Mulheres ocuparão pastas estratégicas no Governo Lula (Mateus Moura/CENARIUM)

Trajetória

Anielle Franco nasceu na Maré, conjunto de comunidades na Zona Norte do Rio de Janeiro que até 1994 era considerado favela. Com a urbanização, passou a ser considerado bairro.
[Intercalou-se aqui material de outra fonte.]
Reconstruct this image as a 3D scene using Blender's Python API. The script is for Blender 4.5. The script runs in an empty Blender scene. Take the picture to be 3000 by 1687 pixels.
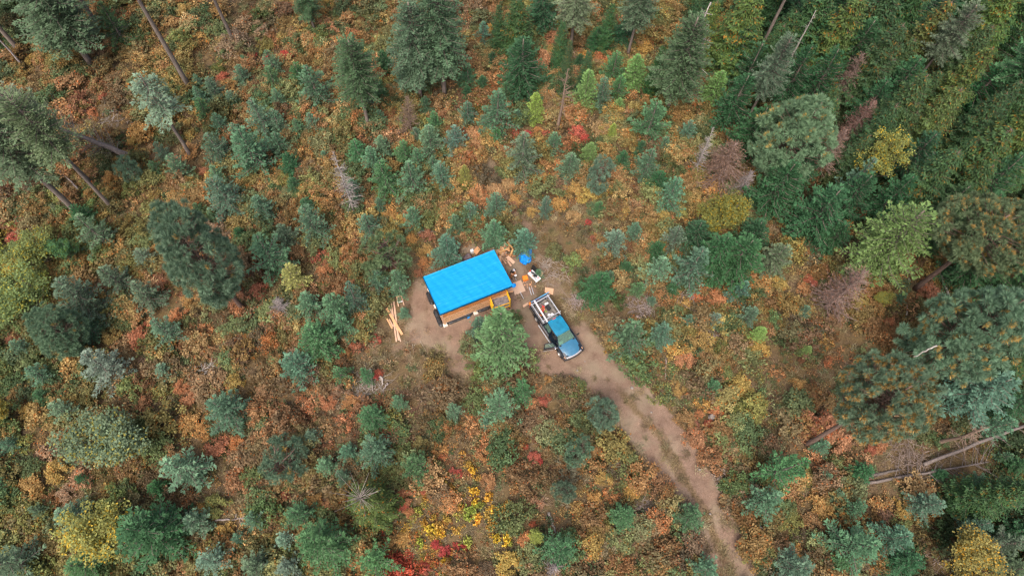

Anielle é bacharel em Jornalismo e Inglês pela Universidade Central da Carolina do Norte, mestra em Jornalismo e Inglês pela Universidade da Flórida A&M e mestranda em Relações Étnico Raciais pela Universidade Federal do Rio de Janeiro (UFRJ).
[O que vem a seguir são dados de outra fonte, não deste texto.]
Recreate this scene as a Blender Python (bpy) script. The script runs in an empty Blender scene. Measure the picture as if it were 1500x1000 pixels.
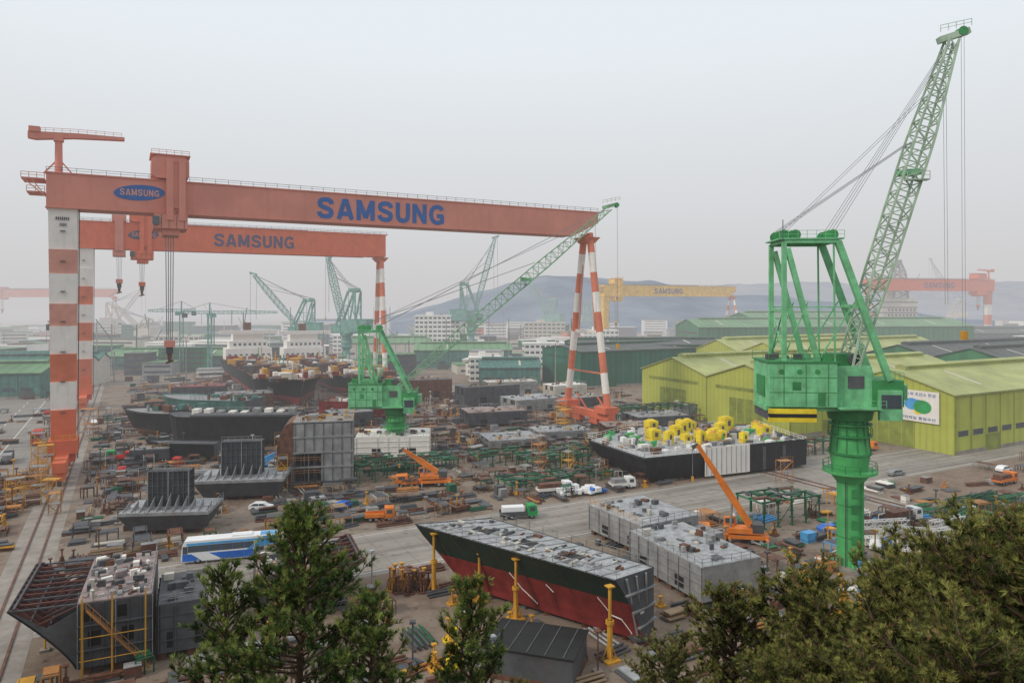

Atualmente, Anielle Franco trabalha como professora, palestrante, escritora e é a atual diretora do Instituto Marielle Franco — que promove uma série de atividades para crianças, como cineclubes, rodas de conversa, oficinas com contação de histórias e lançamentos de livros. Ela também comanda a Escola Marielles e lançou seu primeiro livro intitulado “Cartas para Marielle”, uma coletânea de textos de parentes sobre a experiência de luto por Marielle Franco.

Sobre Marielle

Marielle Francisco da Silva atuava como vereadora na Câmara Municipal do Rio de Janeiro, eleita pelo PSOL. Feminista, mulher negra e socióloga, mãe de uma menina, foi assassinada aos 38 anos a tiros no carro em que era transportada, na região central do Rio. Ataque que também tirou a vida de Anderson Gomes, motorista de Marielle.

Franco foi assessora parlamentar do deputado Marcelo Freixo, assumiu a coordenação da Comissão de Defesa dos Direitos Humanos e Cidadania da Assembleia. Atuou em organizações da sociedade civil, como a Brasil Foundation e o Centro de Ações Solidárias da Maré (Ceasm).

Até o momento, não houve desfecho quanto às investigações sobre a morte de Marielle. Dois ex-policiais militares, Ronnie Lessa e Élcio de Queiroz, foram apontados como executores e estão presos há três anos. A dupla nega as acusações.